I love software development, but I hate doing it for a boss

Unless your boss is really a bad guy, you should reconsider the feeling. If it’s just that you don’t want to work for someone, don’t work at all. Because when you have your business you work for a boss much worse than your existing one: yourself. You will eventually work for many other bosses that really don’t care much about your feelings: your customers.

If you really love software development, if it’s what you are made for in life, creating your own company may be very disappointing. Today you do what you love (developing software) for most of your time. When you are an entrepreneur, you handle many other unpleasant tasks. You have no choice but to increase your work hours to be able to produce valuable lines of code. You will have to do lot of administrative tasks, handle customers (requests, complaints, questions, …), learn legal & accounting stuff, call people, sell your stuff, handle employees (requests, complaints, questions, …), think about tons of things at the same time … all of this increasing your overall anxiety and fatigue.

Here is a quick test to see if you, as a developer, are likely to succeed as an entrepreneur. Answer each question by true or false.

1. I dislike the sales part of the process and prefer to make the product

2. I’m a perfectionist

3. I won’t accept to be paid less than my market value for an extended period of time

4. I really like to take care of the details

5. I really dislike being criticized by other people

6. I don’t have any savings or personal investments

7. I have never been fired

8. I don’t have friends or family that run their own businesses

9. I am afraid of losing all my assets

10. I’m an anxious person

If you answered “True” at least three times you should seriously reconsider creating your company.

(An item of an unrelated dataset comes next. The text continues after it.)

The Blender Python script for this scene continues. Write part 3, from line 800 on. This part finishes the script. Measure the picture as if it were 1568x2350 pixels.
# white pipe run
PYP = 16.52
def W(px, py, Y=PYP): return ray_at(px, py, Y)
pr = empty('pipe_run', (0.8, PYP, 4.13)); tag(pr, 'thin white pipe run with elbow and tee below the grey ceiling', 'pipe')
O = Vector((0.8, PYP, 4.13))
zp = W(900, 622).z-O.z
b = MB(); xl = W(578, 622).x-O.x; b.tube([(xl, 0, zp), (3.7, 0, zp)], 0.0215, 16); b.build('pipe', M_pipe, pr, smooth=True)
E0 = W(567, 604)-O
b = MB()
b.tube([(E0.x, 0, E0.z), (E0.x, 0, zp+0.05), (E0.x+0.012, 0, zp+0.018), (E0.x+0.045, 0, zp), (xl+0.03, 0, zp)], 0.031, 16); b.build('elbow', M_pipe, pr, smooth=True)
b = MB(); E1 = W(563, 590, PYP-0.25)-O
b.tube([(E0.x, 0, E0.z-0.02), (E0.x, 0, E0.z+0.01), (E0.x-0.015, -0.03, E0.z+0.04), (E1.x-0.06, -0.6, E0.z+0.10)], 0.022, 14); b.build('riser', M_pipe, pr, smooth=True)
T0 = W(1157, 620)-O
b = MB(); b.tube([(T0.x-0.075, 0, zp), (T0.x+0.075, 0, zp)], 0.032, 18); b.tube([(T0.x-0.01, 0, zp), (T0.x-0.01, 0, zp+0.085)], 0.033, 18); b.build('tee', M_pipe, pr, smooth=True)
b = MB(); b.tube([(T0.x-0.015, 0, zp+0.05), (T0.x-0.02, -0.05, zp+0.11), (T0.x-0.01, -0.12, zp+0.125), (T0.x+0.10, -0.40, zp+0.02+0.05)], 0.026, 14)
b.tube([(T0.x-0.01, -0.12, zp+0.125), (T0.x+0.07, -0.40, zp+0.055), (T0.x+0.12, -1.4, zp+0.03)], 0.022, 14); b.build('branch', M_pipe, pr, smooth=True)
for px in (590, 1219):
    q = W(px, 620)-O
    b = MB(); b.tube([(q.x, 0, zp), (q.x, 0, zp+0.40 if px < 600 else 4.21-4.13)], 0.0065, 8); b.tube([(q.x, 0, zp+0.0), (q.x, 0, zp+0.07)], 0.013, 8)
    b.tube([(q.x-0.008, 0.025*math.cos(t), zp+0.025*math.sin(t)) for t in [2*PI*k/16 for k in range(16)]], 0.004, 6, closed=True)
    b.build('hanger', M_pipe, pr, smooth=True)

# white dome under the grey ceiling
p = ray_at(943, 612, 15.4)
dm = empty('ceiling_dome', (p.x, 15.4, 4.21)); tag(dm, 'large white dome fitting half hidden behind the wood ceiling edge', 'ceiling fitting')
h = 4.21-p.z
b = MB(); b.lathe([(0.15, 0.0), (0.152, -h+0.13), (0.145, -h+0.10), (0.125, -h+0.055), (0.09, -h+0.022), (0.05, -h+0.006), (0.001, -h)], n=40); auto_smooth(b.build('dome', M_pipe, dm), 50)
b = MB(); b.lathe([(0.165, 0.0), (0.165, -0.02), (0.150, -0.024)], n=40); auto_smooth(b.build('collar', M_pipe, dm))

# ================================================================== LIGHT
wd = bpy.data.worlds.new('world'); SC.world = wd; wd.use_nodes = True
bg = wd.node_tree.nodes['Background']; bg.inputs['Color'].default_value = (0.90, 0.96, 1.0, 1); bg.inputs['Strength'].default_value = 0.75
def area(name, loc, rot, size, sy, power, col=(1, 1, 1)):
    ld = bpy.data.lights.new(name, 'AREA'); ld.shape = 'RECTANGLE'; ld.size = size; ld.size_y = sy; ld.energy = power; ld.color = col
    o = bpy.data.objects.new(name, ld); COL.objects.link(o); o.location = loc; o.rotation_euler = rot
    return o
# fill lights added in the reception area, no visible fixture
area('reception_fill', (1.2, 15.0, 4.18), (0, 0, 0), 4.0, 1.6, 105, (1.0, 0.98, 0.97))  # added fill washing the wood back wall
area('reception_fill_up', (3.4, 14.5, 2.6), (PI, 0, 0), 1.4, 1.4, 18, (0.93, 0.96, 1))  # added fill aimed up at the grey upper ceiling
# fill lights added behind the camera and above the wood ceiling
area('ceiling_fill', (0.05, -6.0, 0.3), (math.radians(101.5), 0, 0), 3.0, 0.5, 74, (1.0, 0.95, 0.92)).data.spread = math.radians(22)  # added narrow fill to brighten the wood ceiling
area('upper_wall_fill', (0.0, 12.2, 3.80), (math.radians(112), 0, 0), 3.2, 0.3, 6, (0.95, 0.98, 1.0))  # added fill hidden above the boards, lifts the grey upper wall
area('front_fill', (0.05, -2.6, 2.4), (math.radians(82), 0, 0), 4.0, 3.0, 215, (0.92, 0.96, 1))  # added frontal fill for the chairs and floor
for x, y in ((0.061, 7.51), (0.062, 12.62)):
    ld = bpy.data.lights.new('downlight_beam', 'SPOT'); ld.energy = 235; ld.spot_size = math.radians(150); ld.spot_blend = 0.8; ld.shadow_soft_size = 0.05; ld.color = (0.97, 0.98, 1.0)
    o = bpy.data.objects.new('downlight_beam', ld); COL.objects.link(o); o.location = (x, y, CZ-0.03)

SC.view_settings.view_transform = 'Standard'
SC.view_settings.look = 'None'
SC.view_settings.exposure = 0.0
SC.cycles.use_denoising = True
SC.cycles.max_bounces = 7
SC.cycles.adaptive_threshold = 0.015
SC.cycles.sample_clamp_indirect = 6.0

If you really want to start your own business, consider creating a consultancy company first, then create your products later. Many successful software companies started like this. It works because the services (much more easy to get money from) pay the bills while you develop your products. If the product fails, it is no big deal.

How to successfully enter a new company or domain

As a consultant, I worked in various domains such as utility, telecom, aeronautics, finances, insurance, etc and I’ve faced the problem of not knowing very much about the domain I was entering.  With time, I discovered a very simple method that works: being actively curious.

  • Request a one to one introductory meeting with your supervisor with the purpose of getting them to explain the business domain (the big picture). It should not last more than 4 hours (or you will get bored and your supervisor exhausted).  Prepare your questions in advance.  Take notes.
  • Ask the supervisor for a field visit. When I worked in the telecom industry, I asked to visit the router and transmission rooms as well as the NOC (Network Operations Center). It helped the team building the software to understand the purpose instead of blindly writing code. We knew why our stuff was useful and more importantly, who will be using it, and how.
  • Have frequent lunches with suits.  More frequently, I would say, than with fellow programmers. They love to talk about their stuff and if you listen carefully, you will learn lots of amazing things.  Be prepared to share some amazing stuff with them too or they will soon find you very boring.
  • When you have the chance, visit the departments. Ex: when I had to work with a marketing manager of a big finance institution, I asked how our applications helped them and what was her routine.  By actively listening to her, I was able to find out new stuff to automate and make her work life easier. I suggest you make a physical visit rather than a phone call.  This means you can see her doing the thing and more importantly, using your application!  What is obvious for you may not be so obvious to the rest of the world.
  • Buy books on the domain and watch youtube videos. Read your domain’s information websites as well. Give priority to higher level literature. Books that are too technical could be boring or impossible to understand in the beginning. What you need is general concepts to fuel conversations and learn more.
  • Talk about it to your friends & family often. Talking about your stuff will help you integrate the huge amount of information you must learn. Prepare an elevator pitch and be prepared to give details. Don’t hesitate to write it down so it is easy to remember.
  • Read all the news your company publishes. Including annual reports. In fact, the first thing to do when you are hired by a new company, is consult their website and publications.
  • When you don’t understand something, don’t hesitate to ask the guy in the company (email preferred) that can answer your question. The worse thing that could happen is being told that (s)he has no time for that.

Remember this: the developer that knows the domain very well is no longer just a simple developer.  You are a little more than that.  And so is your market value.